POV-Ray : Newsgroups : povray.beta-test : Radiosity status : Re: Radiosity status Server Time
28 Jul 2024 12:27:59 EDT (-0400)
  Re: Radiosity status  
From: clipka
Date: 2 Feb 2009 15:10:01
Message: <web.49875308a9104c113ed8bee0@news.povray.org>
"clipka" <nomail@nomail> wrote:
> - I've been able to come up with a solution that allows for 100% reproducable
> shots with multiprocessing, at a performance cost of only 10%-20%.

Exhaustive test results are as follows:

- Most scenes I tested show a perfect match between file output of consecutive
renders, or sparse stray pixels typically differing by 1/255. Occasionally,
individual pixels differ by as much as 2/255. There is no clear structure to
the occurence of these differences, making analysis difficult. The absence of
banded structures indicate that sample placement is a perfect match, and
current assumption is that the differences are caused by rounding effects in
conjunction with different ordering of samples in the sample cache. Given the
small order of magnitude, these differences are probably not enough of an issue
to really bother about them.

- Some Low-quality scenes show areas of uniform difference of 1/255, with a
structure indicating that sample placement may not be matching perfectly, for
yet unexplained reason. However, this is only a guess, and the structure may
have other causes; given that these differences are of minor order of magnitude
as well, and only occur in low-quality shots, they don't seem worth bothering
about either.

However, three scenes deverse special mention:

- In the "balcony.pov" and "cornell.pov" scenes, output file pixel values differ
by up to 80/255 and 16/255, respectively, in the partially shadowed areas; there
is reason to assume that these differences are due to jittered area lights in
both cases. In fully shadowed or unshadowed areas, only individual stray pixels
of 1/255 difference could be observed.

- In my almost-closed-door scene, pixel values differ by up to 21/255 (the
maximum differences being in the bright corner of the room, which is an
artifact). The differences show as grainy splotches, indicating both slight
differences in the brightness of individual samples, but at the same time a
perfect match in their placement. Again, these differences could be caused by
rounding effect differences, due to variations in the ordering of samples in
the sample cache. The comparatively high order of magnitude may be due to the
exceptionally bright illumination used for the shot.

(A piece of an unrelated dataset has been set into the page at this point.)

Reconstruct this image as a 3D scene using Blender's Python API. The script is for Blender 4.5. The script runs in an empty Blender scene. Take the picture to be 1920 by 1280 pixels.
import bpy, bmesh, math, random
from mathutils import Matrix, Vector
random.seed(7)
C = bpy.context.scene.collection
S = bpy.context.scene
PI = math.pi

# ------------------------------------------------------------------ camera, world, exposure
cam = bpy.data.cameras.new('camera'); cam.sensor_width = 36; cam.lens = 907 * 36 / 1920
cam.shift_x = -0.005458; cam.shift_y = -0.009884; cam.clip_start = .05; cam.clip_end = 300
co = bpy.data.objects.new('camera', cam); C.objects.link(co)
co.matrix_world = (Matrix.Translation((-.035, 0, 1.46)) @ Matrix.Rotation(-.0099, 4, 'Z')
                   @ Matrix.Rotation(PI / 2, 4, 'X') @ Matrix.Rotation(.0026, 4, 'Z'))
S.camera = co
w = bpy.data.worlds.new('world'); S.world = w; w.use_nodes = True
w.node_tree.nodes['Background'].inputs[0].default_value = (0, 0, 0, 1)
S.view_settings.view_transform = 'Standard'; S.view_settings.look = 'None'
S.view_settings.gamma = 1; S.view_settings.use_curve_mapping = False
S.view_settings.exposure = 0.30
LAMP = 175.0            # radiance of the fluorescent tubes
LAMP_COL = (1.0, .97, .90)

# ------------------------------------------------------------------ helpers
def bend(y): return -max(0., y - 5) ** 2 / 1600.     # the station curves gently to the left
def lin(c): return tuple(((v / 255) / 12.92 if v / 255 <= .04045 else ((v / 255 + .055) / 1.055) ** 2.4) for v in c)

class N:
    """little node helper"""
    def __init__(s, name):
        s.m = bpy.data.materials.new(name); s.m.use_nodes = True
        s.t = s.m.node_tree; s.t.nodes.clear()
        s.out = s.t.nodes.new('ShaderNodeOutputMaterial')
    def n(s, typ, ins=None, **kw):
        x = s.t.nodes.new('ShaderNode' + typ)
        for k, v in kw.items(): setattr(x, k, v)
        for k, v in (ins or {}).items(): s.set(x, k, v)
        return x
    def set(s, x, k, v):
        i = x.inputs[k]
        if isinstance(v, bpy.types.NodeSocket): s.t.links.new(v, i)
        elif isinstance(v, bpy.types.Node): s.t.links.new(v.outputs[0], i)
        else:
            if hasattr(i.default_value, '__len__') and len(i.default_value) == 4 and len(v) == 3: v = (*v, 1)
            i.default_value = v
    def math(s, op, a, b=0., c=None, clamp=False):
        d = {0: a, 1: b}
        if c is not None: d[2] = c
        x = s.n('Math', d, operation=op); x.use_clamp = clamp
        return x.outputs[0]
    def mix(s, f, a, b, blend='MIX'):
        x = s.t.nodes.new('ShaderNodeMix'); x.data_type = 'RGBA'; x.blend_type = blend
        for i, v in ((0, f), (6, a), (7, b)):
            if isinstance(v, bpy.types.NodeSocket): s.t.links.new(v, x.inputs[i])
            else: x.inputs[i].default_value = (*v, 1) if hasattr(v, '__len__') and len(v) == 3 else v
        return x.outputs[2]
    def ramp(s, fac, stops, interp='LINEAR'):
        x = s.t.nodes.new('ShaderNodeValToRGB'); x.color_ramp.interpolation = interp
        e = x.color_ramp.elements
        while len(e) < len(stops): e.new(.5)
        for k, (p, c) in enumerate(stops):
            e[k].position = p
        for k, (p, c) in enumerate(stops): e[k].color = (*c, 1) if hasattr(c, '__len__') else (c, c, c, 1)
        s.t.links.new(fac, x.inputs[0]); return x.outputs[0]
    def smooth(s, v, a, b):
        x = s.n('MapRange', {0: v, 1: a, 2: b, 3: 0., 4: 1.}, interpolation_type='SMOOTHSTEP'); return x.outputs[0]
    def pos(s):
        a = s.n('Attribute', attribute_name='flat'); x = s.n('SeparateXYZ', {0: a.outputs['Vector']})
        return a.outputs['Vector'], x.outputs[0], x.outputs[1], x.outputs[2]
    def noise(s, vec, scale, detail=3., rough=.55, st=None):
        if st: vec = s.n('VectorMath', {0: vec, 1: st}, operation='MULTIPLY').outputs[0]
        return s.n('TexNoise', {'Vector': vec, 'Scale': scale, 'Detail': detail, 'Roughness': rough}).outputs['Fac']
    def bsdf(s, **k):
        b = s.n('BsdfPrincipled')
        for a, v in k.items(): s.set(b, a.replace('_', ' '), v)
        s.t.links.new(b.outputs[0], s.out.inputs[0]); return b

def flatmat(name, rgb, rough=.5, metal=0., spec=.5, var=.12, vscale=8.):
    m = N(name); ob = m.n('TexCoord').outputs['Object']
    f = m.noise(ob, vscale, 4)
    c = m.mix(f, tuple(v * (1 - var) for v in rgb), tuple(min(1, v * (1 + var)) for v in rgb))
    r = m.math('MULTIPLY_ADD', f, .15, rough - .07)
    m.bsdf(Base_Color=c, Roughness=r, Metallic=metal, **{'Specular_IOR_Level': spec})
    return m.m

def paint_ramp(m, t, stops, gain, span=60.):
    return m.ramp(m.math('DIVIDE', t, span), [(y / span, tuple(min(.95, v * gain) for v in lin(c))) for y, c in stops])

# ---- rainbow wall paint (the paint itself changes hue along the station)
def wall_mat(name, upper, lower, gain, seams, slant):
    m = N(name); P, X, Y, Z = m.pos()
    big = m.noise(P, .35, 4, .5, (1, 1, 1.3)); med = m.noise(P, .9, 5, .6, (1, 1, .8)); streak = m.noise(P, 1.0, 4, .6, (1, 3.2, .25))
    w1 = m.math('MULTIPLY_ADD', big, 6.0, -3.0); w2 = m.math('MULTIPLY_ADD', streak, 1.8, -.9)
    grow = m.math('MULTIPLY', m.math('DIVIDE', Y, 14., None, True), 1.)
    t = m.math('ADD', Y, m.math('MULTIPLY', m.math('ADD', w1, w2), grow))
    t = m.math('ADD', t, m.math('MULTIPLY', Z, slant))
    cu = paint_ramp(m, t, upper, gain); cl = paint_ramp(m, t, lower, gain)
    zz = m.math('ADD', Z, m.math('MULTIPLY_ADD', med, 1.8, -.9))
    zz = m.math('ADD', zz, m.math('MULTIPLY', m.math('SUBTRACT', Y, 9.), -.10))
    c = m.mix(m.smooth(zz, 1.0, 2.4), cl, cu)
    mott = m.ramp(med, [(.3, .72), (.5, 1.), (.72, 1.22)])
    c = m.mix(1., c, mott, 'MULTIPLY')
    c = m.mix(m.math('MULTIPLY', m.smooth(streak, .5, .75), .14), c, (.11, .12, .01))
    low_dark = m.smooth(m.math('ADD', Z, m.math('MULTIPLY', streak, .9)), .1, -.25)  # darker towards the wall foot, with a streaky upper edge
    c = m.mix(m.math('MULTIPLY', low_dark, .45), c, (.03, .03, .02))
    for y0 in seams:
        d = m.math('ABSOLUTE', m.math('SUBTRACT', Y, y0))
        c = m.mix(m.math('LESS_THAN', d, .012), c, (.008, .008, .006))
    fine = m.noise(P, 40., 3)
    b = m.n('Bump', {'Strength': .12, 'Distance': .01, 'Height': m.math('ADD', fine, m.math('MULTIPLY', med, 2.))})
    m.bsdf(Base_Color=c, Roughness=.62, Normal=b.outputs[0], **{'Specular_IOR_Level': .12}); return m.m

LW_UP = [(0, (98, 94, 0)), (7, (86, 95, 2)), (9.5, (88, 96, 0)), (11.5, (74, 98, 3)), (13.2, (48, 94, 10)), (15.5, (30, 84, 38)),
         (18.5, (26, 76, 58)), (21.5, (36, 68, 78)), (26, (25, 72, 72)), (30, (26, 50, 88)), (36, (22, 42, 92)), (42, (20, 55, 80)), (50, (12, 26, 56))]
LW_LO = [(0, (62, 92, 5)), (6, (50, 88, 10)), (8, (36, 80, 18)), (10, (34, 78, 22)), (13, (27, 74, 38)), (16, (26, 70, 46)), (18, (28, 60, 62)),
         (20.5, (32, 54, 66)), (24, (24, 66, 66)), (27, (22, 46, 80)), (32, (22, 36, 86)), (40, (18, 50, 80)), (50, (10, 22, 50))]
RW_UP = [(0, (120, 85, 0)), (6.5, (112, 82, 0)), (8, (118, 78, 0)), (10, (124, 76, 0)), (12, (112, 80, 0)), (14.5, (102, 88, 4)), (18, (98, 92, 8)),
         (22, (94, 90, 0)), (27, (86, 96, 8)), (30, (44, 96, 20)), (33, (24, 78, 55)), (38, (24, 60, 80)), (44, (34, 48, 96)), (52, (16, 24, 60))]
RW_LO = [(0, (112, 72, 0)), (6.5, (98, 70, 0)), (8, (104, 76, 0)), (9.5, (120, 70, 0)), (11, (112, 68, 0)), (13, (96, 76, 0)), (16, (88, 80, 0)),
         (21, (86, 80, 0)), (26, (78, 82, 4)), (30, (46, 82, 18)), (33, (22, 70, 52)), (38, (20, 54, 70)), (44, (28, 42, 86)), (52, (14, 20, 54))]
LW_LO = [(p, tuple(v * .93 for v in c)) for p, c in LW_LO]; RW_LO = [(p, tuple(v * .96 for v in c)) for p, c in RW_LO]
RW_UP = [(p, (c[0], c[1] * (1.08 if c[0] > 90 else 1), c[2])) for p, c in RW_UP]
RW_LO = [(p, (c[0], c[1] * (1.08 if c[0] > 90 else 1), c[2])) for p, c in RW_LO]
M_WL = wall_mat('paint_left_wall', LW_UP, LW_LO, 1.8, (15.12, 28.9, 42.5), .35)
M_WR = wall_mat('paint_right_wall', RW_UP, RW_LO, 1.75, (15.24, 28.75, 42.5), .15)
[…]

- The "balcony.pov" scene could not be compared yet, because in one of the two
runs it once again crashed with a segfault (at address 0x00000000 this time).

Rendering time increases by close to 40% in a single case, but mostly stays
within an added 10%-20%. Measured over my whole batch of test scenes, "wall
clock" time increases by 10.8%. Only a small portion of this increase is due to
idle cores; in fact, CPU time increases by 10.5% as well.

As I can well imagine that some people might prefer speed over reproducability,
I suggest adding a special command line parameter to switch on or off any
mechanisms that improve reproducability at the cost of speed.